To add to what the sibiling commenters had said. I was born in the village in part of the world where there are strong 4 seasons. So winters are full (less lately) of snow and bellow 0 celsius. People here store large veraety of vegetables over the winter. Potatoes, pumpkins, onions, garlics and others are stored as is as I remember. Other which could not be stored for long raw are fermented and kept in glass jars, it is called ‘turšija’ here :) Then there are grains and legumes and beans and dried stuff and you can easily thrive on localy sourced food even during winter.

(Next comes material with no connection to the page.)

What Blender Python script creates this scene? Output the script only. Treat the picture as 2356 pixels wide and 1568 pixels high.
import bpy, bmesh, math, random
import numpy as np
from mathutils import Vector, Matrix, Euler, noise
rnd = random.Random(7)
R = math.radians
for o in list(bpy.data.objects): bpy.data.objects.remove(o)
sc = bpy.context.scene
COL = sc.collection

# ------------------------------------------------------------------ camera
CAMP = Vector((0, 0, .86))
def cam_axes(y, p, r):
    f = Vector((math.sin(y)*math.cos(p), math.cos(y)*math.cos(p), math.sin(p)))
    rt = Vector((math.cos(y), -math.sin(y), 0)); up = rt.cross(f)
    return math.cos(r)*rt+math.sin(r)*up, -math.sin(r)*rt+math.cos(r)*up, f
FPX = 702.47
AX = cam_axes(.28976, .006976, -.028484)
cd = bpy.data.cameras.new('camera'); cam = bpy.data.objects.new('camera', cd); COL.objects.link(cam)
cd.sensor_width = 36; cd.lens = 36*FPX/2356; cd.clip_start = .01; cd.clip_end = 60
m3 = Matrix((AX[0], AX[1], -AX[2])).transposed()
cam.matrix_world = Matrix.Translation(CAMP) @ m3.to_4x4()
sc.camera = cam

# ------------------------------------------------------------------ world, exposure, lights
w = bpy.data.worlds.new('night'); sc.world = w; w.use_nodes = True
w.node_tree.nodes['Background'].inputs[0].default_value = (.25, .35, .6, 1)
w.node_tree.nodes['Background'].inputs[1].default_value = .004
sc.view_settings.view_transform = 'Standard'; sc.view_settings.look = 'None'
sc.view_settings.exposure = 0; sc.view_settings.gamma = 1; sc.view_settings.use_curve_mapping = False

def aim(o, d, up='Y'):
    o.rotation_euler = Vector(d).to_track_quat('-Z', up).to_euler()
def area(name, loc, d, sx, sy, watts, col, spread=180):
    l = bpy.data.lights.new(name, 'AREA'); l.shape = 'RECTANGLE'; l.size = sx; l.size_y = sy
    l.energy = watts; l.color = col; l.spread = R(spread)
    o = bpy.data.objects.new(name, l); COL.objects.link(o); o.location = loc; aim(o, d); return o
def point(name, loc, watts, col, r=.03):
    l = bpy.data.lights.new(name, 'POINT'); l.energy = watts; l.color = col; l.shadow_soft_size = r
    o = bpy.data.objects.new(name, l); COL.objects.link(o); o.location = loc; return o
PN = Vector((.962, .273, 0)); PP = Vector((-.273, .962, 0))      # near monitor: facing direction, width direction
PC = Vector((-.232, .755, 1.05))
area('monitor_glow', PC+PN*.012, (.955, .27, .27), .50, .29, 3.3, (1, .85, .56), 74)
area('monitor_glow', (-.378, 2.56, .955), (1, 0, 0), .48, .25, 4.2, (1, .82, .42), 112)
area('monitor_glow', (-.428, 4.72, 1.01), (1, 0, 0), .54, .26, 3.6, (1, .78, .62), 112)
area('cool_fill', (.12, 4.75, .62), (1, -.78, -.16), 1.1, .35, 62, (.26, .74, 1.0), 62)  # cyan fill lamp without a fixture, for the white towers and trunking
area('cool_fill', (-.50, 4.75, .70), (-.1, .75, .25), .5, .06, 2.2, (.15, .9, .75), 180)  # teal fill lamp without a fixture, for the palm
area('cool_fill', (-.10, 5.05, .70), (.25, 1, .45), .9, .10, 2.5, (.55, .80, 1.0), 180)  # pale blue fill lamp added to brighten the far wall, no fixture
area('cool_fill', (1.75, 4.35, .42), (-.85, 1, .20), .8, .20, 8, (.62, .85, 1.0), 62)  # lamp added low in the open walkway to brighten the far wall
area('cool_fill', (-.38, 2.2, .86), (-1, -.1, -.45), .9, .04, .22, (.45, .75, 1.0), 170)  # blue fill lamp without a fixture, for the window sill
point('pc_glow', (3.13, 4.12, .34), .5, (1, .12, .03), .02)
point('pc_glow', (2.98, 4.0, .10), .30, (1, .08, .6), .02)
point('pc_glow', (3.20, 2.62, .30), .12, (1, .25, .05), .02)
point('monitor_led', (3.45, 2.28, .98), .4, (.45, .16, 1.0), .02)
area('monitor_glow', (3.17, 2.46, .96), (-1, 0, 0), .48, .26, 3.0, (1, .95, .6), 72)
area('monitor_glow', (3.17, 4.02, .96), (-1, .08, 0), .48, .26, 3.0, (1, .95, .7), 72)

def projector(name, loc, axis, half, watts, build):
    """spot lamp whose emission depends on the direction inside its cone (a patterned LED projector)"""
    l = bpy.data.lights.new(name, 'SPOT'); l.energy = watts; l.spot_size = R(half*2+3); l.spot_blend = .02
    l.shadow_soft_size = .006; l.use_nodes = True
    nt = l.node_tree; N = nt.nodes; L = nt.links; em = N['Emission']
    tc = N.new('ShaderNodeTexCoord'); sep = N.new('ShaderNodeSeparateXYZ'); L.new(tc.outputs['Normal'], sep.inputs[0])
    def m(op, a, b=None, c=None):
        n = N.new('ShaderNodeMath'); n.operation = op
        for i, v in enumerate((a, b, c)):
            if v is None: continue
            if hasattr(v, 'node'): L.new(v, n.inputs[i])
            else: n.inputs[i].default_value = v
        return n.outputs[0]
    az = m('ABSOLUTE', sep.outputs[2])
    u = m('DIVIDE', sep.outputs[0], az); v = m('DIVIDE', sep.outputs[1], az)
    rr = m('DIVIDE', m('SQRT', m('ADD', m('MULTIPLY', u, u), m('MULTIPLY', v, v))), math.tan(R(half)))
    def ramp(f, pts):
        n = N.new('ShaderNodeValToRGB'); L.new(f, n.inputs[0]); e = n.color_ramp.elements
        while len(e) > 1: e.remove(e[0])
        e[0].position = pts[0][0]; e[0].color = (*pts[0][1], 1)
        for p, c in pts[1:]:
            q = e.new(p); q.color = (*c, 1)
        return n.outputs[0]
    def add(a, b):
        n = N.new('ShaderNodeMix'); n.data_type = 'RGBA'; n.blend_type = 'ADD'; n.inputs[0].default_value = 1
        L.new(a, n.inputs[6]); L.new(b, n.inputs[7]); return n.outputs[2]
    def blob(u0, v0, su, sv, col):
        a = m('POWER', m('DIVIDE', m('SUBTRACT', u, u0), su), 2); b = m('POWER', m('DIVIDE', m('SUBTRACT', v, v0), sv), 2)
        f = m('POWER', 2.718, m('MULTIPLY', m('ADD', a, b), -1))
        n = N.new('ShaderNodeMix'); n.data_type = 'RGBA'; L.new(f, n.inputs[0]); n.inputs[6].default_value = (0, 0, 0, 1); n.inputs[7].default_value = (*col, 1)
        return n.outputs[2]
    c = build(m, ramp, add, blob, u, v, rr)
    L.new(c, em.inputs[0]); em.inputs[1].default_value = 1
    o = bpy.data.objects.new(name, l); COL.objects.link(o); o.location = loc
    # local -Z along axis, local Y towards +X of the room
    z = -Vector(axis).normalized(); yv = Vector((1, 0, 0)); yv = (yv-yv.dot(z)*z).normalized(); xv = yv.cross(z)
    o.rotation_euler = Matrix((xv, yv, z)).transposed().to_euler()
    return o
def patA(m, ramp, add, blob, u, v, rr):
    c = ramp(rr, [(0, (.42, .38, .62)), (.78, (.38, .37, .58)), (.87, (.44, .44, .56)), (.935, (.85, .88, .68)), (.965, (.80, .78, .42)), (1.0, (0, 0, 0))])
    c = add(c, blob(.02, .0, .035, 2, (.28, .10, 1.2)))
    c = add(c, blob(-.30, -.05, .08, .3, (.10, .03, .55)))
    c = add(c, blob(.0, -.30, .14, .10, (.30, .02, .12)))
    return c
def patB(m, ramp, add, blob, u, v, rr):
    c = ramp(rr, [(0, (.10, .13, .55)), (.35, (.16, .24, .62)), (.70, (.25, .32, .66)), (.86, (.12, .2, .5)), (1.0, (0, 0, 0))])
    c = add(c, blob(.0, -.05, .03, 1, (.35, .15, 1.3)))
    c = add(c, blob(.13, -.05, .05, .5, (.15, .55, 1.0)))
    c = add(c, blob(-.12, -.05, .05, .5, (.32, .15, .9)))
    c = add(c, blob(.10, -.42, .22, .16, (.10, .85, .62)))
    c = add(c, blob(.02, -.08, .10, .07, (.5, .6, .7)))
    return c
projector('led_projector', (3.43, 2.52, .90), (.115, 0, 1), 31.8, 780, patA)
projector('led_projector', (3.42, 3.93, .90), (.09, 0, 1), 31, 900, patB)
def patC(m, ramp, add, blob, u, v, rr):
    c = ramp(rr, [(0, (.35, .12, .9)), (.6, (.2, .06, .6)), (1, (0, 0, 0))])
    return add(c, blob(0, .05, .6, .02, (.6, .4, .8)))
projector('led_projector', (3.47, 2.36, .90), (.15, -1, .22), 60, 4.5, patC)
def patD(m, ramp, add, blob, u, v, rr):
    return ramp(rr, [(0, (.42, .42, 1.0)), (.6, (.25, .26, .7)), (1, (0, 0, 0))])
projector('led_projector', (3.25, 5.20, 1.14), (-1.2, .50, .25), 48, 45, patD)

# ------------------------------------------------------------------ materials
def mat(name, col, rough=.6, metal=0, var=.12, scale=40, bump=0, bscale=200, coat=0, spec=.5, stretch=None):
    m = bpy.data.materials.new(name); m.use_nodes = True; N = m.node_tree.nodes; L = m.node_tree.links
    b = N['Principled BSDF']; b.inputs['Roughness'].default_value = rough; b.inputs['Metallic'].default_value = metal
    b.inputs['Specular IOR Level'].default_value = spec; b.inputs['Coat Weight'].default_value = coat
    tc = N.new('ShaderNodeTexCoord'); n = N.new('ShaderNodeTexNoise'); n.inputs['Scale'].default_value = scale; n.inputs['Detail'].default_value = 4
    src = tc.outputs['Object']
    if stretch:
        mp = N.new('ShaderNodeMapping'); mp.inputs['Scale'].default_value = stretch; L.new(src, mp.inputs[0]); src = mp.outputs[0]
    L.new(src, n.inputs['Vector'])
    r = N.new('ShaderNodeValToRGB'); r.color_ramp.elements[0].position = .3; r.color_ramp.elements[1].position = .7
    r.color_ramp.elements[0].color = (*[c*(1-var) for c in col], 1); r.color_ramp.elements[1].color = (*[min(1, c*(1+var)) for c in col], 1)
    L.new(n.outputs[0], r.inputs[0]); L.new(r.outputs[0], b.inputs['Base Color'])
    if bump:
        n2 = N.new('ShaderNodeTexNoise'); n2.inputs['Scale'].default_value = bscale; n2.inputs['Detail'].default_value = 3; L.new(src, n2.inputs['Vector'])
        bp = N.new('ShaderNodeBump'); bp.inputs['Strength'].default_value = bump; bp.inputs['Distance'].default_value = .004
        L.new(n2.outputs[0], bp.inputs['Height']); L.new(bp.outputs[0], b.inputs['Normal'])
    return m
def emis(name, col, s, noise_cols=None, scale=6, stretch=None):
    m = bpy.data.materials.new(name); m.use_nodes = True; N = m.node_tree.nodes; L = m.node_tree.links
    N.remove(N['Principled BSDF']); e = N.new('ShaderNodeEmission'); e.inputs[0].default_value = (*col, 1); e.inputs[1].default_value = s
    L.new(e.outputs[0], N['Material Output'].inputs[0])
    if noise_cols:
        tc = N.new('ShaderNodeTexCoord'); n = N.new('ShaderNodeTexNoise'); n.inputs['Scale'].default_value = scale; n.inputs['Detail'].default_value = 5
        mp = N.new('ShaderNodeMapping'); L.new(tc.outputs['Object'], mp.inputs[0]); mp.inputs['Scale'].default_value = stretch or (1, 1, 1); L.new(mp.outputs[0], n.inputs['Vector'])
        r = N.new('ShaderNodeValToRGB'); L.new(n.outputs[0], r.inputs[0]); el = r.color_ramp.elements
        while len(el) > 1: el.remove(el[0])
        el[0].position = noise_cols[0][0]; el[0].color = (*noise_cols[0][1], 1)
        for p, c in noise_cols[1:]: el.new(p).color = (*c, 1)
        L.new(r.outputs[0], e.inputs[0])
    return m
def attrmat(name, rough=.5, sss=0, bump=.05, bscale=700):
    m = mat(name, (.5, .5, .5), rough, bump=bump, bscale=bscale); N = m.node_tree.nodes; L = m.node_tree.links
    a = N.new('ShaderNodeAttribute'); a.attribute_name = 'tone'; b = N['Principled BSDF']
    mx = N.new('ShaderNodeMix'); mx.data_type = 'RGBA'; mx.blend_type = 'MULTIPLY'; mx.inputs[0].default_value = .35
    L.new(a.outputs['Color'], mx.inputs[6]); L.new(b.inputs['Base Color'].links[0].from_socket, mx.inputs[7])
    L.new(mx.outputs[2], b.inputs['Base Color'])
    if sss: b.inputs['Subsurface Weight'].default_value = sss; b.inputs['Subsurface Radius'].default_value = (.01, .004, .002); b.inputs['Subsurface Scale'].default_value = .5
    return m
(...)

That's only because people insist on eating the same food all year. There are plenty of vegetables that grow and harvest in the colder months. If we ate summer vegetables in the summer and winter vegetables in the winter we wouldn't need to ship food around so much.
Kale is a traditional food at Christmas in Sweden. I was surprised when I learned that it can survive in the winter, and that you harvest it by brushing away the snow. Snow even provides an insulating layer that protects the kale.
That's not true for most people. You just need to eat a mix of vegetables that provide the "essential" amino acids. https://en.wikipedia.org/wiki/Essential_amino_acid E.g. Mexican corn and beans, Japanese rice and soybeans, or Cajun red beans and rice. You might need a Vitamin B12 supplement to help stitch all those together but the amino acids you need are 100% available from plants.